Поднялось несколько непредусмотренных рук. Вел собрание первый секретарь Ленинградской писательской организации В. А. Кочетов. Он посовещался с К. Симоновым и предложил: поскольку вопрос ясен, осталось заслушать товарища М. Зощенко.
Зощенко поднялся на сцену. В зале произошло движение, устраивались поудобнее, подались вперед, приготовились.
Я впервые видел Зощенко. Небольшого роста, в темном костюме, коричневатой рубашечке с черным галстуком, очень аккуратный, "справный", как определял наш старшина, напряженно-изготовленный. Узкое его смугловатое лицо привлекало какой-то старомодной мужской красотой. Деликатность и твердость, скорбность и замкнутость соединялись в его облике. Не знаю, каким он был раньше, до всех этих событий, до войны и еще раньше, в годы "Серапионовых братьев", была ли в нем всегда эта холодноватая настороженность.
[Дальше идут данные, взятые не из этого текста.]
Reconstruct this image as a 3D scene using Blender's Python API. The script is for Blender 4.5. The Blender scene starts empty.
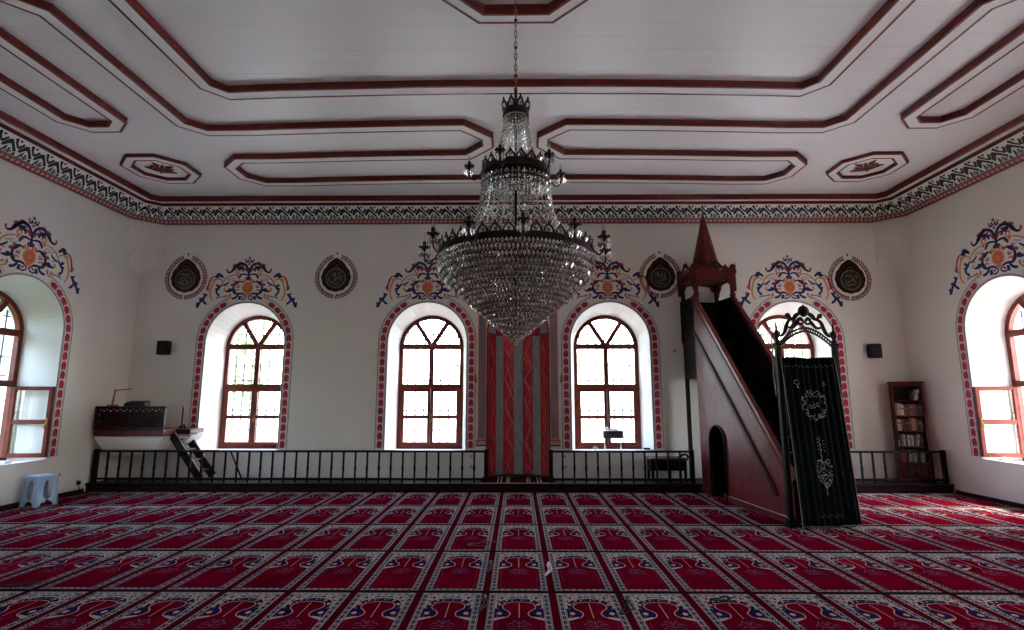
import bpy, math, random
from math import sin, cos, pi, radians, atan2, sqrt, hypot
from mathutils import Vector, Matrix
random.seed(7)
SC = bpy.context.scene
COL = SC.collection
H = 1.6

# ------------------------------------------------------------------ materials
MATS = {}
def mat(name, col, rough=0.7, metal=0.0, var=0.0, vscale=6.0, bump=0.0, bscale=40.0, coat=0.0, spec=0.5, stretch=None, sheen=0.0):
    if name in MATS: return MATS[name]
    m = bpy.data.materials.new(name); m.use_nodes = True
    nt = m.node_tree; b = nt.nodes['Principled BSDF']
    b.inputs['Base Color'].default_value = (*col, 1)
    b.inputs['Roughness'].default_value = rough
    b.inputs['Metallic'].default_value = metal
    b.inputs['Specular IOR Level'].default_value = spec
    b.inputs['Coat Weight'].default_value = coat
    if coat: b.inputs['Coat Roughness'].default_value = 0.25
    if sheen: b.inputs['Sheen Weight'].default_value = sheen
    if var or bump:
        tc = nt.nodes.new('ShaderNodeTexCoord'); mp = nt.nodes.new('ShaderNodeMapping')
        nt.links.new(tc.outputs['Object'], mp.inputs[0])
        if stretch: mp.inputs['Scale'].default_value = stretch
    if var:
        n = nt.nodes.new('ShaderNodeTexNoise'); n.inputs['Scale'].default_value = vscale; n.inputs['Detail'].default_value = 5
        nt.links.new(mp.outputs[0], n.inputs['Vector'])
        r = nt.nodes.new('ShaderNodeValToRGB')
        r.color_ramp.elements[0].position = 0.3; r.color_ramp.elements[1].position = 0.7
        r.color_ramp.elements[0].color = (*[max(0, c*(1-var)) for c in col], 1)
        r.color_ramp.elements[1].color = (*[min(1, c*(1+var)) for c in col], 1)
        nt.links.new(n.outputs['Fac'], r.inputs[0]); nt.links.new(r.outputs[0], b.inputs['Base Color'])
    if bump:
        n = nt.nodes.new('ShaderNodeTexNoise'); n.inputs['Scale'].default_value = bscale; n.inputs['Detail'].default_value = 4
        nt.links.new(mp.outputs[0], n.inputs['Vector'])
        bp = nt.nodes.new('ShaderNodeBump'); bp.inputs['Strength'].default_value = bump; bp.inputs['Distance'].default_value = 0.02
        nt.links.new(n.outputs['Fac'], bp.inputs['Height']); nt.links.new(bp.outputs[0], b.inputs['Normal'])
    MATS[name] = m
    return m

WALL = mat('painted_plaster', (0.80, 0.77, 0.715), 0.8, var=0.035, vscale=0.9, bump=0.12, bscale=7)
WHITE = mat('white_paint', (0.80, 0.79, 0.77), 0.55)
BROWN = mat('mahogany_trim', (0.12, 0.013, 0.009), 0.4, var=0.3, vscale=9, spec=0.3)
WOOD = mat('dark_red_wood', (0.088, 0.0075, 0.008), 0.42, var=0.6, vscale=4, stretch=(9, 9, 1.0), spec=0.2)
DARK = mat('black_stained_wood', (0.008, 0.005, 0.005), 0.5, var=0.3, vscale=8, spec=0.1)
DARK2 = mat('dark_brown_wood', (0.018, 0.005, 0.005), 0.5, var=0.4, vscale=6, stretch=(1, 6, 6), spec=0.12)
FRAME = mat('red_brown_window_frame', (0.13, 0.022, 0.012), 0.45, var=0.25, vscale=8, spec=0.2)
IRON = mat('dark_iron', (0.03, 0.03, 0.035), 0.45, 0.6)
BRONZE = mat('blackened_bronze', (0.022, 0.018, 0.014), 0.38, 0.7)
BRASS = mat('aged_brass', (0.32, 0.20, 0.06), 0.35, 0.9)
GOLD = mat('gold_paint', (0.20, 0.145, 0.055), 0.5, 0.3)
P_BLUE = mat('navy_paint', (0.018, 0.022, 0.12), 0.8)
P_RED = mat('red_paint', (0.50, 0.045, 0.04), 0.8)
P_CRIM = mat('crimson_paint', (0.42, 0.012, 0.04), 0.8, var=0.2, vscale=12)
P_OR = mat('orange_paint', (0.72, 0.22, 0.09), 0.8)
P_OCH = mat('ochre_paint', (0.62, 0.32, 0.12), 0.8)
P_GREY = mat('grey_green_line_paint', (0.10, 0.11, 0.11), 0.8)
P_LIL = mat('pale_lilac_paint', (0.42, 0.36, 0.42), 0.8)
P_BLACK = mat('black_paint', (0.008, 0.008, 0.010), 0.7)
P_BAND = mat('white_band_paint', (0.82, 0.82, 0.80), 0.75)
P_MAR = mat('maroon_paint', (0.22, 0.03, 0.035), 0.75)
P_PINK = mat('dusty_pink_paint', (0.58, 0.33, 0.30), 0.75)
C_FIELD = mat('carpet_red_field', (0.102, 0.001, 0.0085), 0.95, var=0.25, vscale=3.5, bump=0.3, bscale=300, spec=0.0)
C_GAP = mat('carpet_red_gap', (0.066, 0.001, 0.006), 0.95, var=0.2, vscale=5, spec=0.0)
C_PALE = mat('carpet_pale_border', (0.36, 0.345, 0.29), 0.95, var=0.15, vscale=30, spec=0.0)
C_NAVY = mat('carpet_navy', (0.009, 0.010, 0.038), 0.95, var=0.3, vscale=30, spec=0.0)
C_PINK = mat('carpet_pink', (0.52, 0.24, 0.20), 0.95, spec=0.0)
C_VIO = mat('carpet_violet', (0.12, 0.045, 0.085), 0.95, spec=0.0)
C_LINE = mat('carpet_black_line', (0.018, 0.006, 0.010), 0.95, spec=0.0)
PURP = mat('mauve_pilaster_paint', (0.24, 0.165, 0.23), 0.7, var=0.15, vscale=3)
GREYST = mat('grey_marbled_stripe', (0.36, 0.38, 0.38), 0.6, var=0.3, vscale=14, stretch=(3, 3, .5))
REDST = mat('red_marbled_stripe', (0.55, 0.010, 0.032), 0.55, var=0.35, vscale=7)
VEIN = mat('pink_vein_paint', (0.62, 0.20, 0.17), 0.7)
PLAST = mat('pale_blue_plastic', (0.33, 0.47, 0.62), 0.4)
BLACKP = mat('black_plastic', (0.006, 0.006, 0.006), 0.6, spec=0.2)
WPLAST = mat('white_plastic', (0.75, 0.74, 0.70), 0.4)
VELVET = mat('black_green_velvet', (0.0028, 0.005, 0.005), 0.9, var=0.4, vscale=4, spec=0.08)
THREAD = mat('silver_gold_thread', (0.50, 0.48, 0.38), 0.5, 0.1)
GTRIM = mat('gold_braid', (0.22, 0.17, 0.07), 0.6, 0.2)
LEAF1 = mat('bright_green_leaves', (0.26, 0.36, 0.17), 0.7, var=0.5, vscale=2)
LEAF2 = mat('mid_green_leaves', (0.18, 0.27, 0.12), 0.7, var=0.5, vscale=2)
BARK = mat('grey_bark', (0.16, 0.12, 0.09), 0.9)
CONC = mat('pale_outdoor_paving', (0.62, 0.60, 0.56), 0.9, var=0.1, vscale=2)
GWALL = mat('white_garden_wall', (0.78, 0.77, 0.74), 0.9)
REDMETAL = mat('red_metal_arm', (0.30, 0.02, 0.02), 0.4)

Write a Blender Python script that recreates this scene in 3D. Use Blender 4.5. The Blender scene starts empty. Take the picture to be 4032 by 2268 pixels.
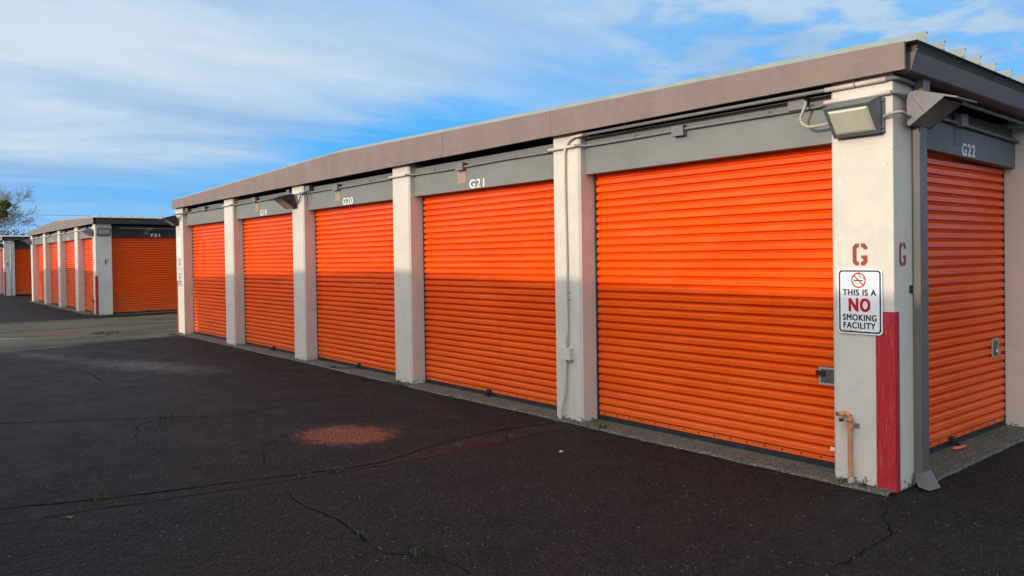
import bpy, bmesh, math, random
from mathutils import Vector, Matrix
random.seed(7)
S = bpy.context.scene
# ------------------------------------------------------------ camera
cam_d = bpy.data.cameras.new('camera'); cam = bpy.data.objects.new('camera', cam_d)
S.collection.objects.link(cam)
r_ = Vector((0.64015871, 0.76811262, -0.01413633)); u_ = Vector((-0.00018358, 0.01855381, 0.99982785)); f_ = Vector((-0.76824267, 0.6400459, -0.01201839))
m = Matrix((r_, u_, -f_)).transposed().to_4x4(); m.translation = Vector((2.51442502, -5.30774956, 1.64579417))
cam.matrix_world = m
cam_d.sensor_width = 36; cam_d.lens = 36 * 3094.96 / 4032
cam_d.shift_x = -70.46 / 4032; cam_d.shift_y = -87.02 / 4032
cam_d.clip_start = 0.05; cam_d.clip_end = 2000
S.camera = cam
S.view_settings.view_transform = 'Standard'; S.view_settings.look = 'None'
S.view_settings.exposure = 0.12; S.view_settings.gamma = 1.0
# ------------------------------------------------------------ sun and sky
SA, TE = 0.045, 0.225                        # light travels (+SA, +1, -TE)
L = Vector((SA, 1.0, -TE)).normalized()
sd = bpy.data.lights.new('sun', 'SUN'); sd.energy = 2.2; sd.angle = math.radians(0.8); sd.color = (1.0, 0.85, 0.66)
sun = bpy.data.objects.new('sun', sd); S.collection.objects.link(sun)
sun.rotation_euler = L.to_track_quat('-Z', 'Y').to_euler(); sun.location = (-5, -30, 15)
EL = math.asin(-L.z); AZ = math.atan2(-L.x, -L.y)      # azimuth measured from +Y towards +X
W = bpy.data.worlds.new('World'); S.world = W; W.use_nodes = True
nt = W.node_tree; nt.nodes.clear()
def N(nt, t, **k):
    n = nt.nodes.new(t)
    for a, b in k.items():
        if a.startswith('i_'): n.inputs[a[2:].replace('_', ' ')].default_value = b
        else: setattr(n, a, b)
    return n
def lk(nt, a, b): nt.links.new(a, b)
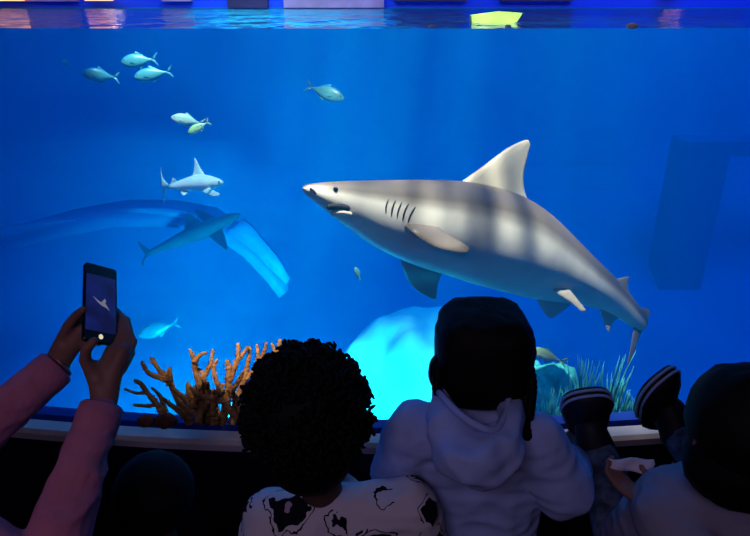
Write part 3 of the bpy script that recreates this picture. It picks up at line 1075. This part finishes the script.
def torso(mb, chest, pel, shL, shR, neck, s, g=0.0):
    rt = (shR - shL).normalized()
    for q in (-1, 0, 1):
        mb.cone(chest + rt * q * .045 * s, .075 * s + g, pel + rt * q * .04 * s, .072 * s + g)
    mb.cone(shL, .038 * s + g, shR, .038 * s + g)
    mb.cone((shL + chest) / 2, .055 * s + g, (shR + chest) / 2, .055 * s + g)
    mb.cone(neck, .035 * s + g * .6, chest, .065 * s + g)


def shoe(root, an, fwd, s, m='rubber', name='shoe', stripes=False, up=V((0, 0, 1)), wide=1.0):
    fwd = V(fwd).normalized()
    up = (V(up) - fwd * V(up).dot(fwd)).normalized()
    rt = fwd.cross(up) * wide
    base = an - up * .048
    mb = MB()
    rings = []
    for q, w, h in ((-.055, .018, .04), (-.045, .030, .065), (-.01, .034, .075), (.03, .035, .060), (.07, .040, .050), (.105, .036, .040), (.125, .024, .030), (.132, .010, .018)):
        c = base + fwd * q * s
        ring = []
        for j in range(14):
            a = 2 * pi * j / 14
            z = sin(a)
            ring.append(c + rt * w * s * cos(a) * (1 if z < 0 else (1 - .25 * z)) + up * s * (max(z, -.55) * h * .5 + h * .5 * .55))
        rings.append(ring)
    mb.rings(rings)
    o = mb.build(name, M[m], root)
    # sole
    pts = []
    for j in range(28):
        a = 2 * pi * j / 28
        x = cos(a)
        y = sin(a)
        wq = .036 + .006 * x
        pts.append((.038 + .100 * math.copysign(abs(x) ** .8, x), wq * math.copysign(abs(y) ** .75, y)))
    lo = [base + fwd * x * s + rt * y * s - up * .010 * s for x, y in pts]
    hi = [base + fwd * x * s + rt * y * s + up * .012 * s for x, y in pts]
    so = MB().rings([lo, hi]).build('sole', M[m], o)
    if stripes:
        for z in (-.002, .010):
            lp = [base + fwd * x * s * 1.012 + rt * y * s * 1.03 + up * z * s for x, y in pts]
            MB().tube(lp, .0030 * s, 6, closed=True).build('stripe', M['stripe'], o)
    return o


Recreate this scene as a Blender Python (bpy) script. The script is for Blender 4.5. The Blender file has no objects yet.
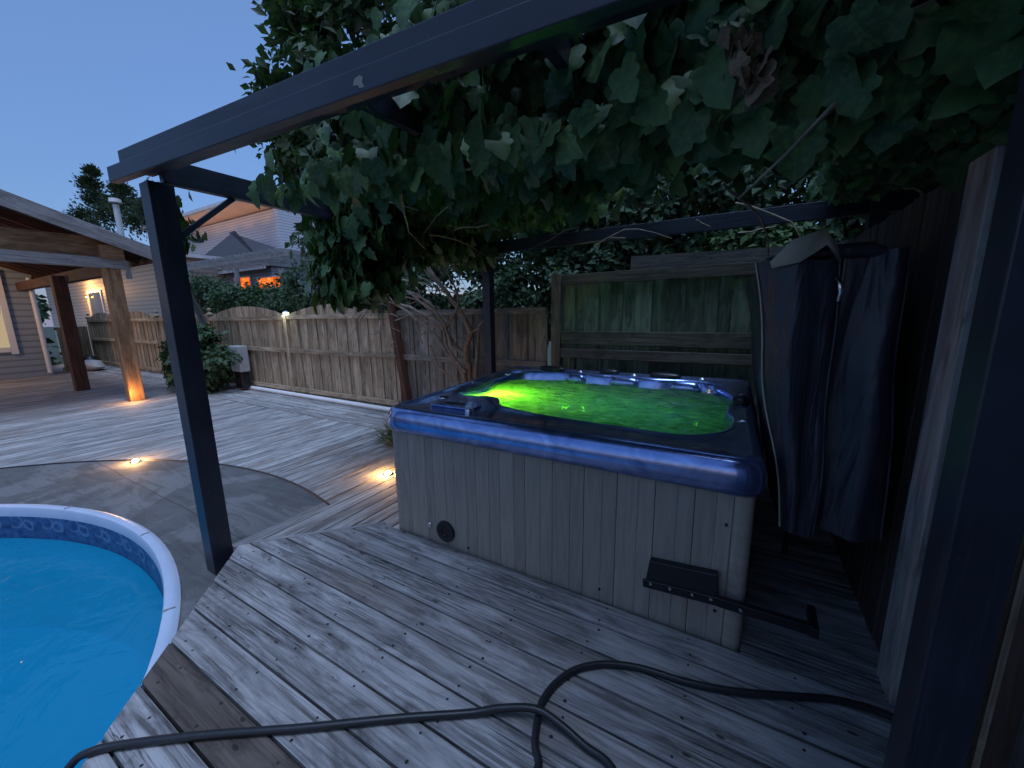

Рядом с Симоновым, с тяжелым рыхлым Друзиным, с грузным усатым Саяновым, со всеми, кто сидел в президиуме, он выглядел хрупким и слабым. Трибуна закрыла его тщедушную фигурку. Он вынул листки, разложил их, взялся за край трибуны. За ним следили в полном молчании, где больше было враждебного, чем сочувствия. Аудитория была достаточно подготовлена, отвергающий настрой был задан.
Зощенко оглядел ряды, лица знакомых ему годами, десятилетиями людей, жадно уставившихся на него.
- Очень трудно говорить в моем положении, - голос его оказался тонким, ломким.
Стало ясно: что бы он ни сказал, все будет не так, - "неискреннее покаяние", "вынужден признать", "разоблаченный в двурушничестве" обязательно как-то его сформулируют.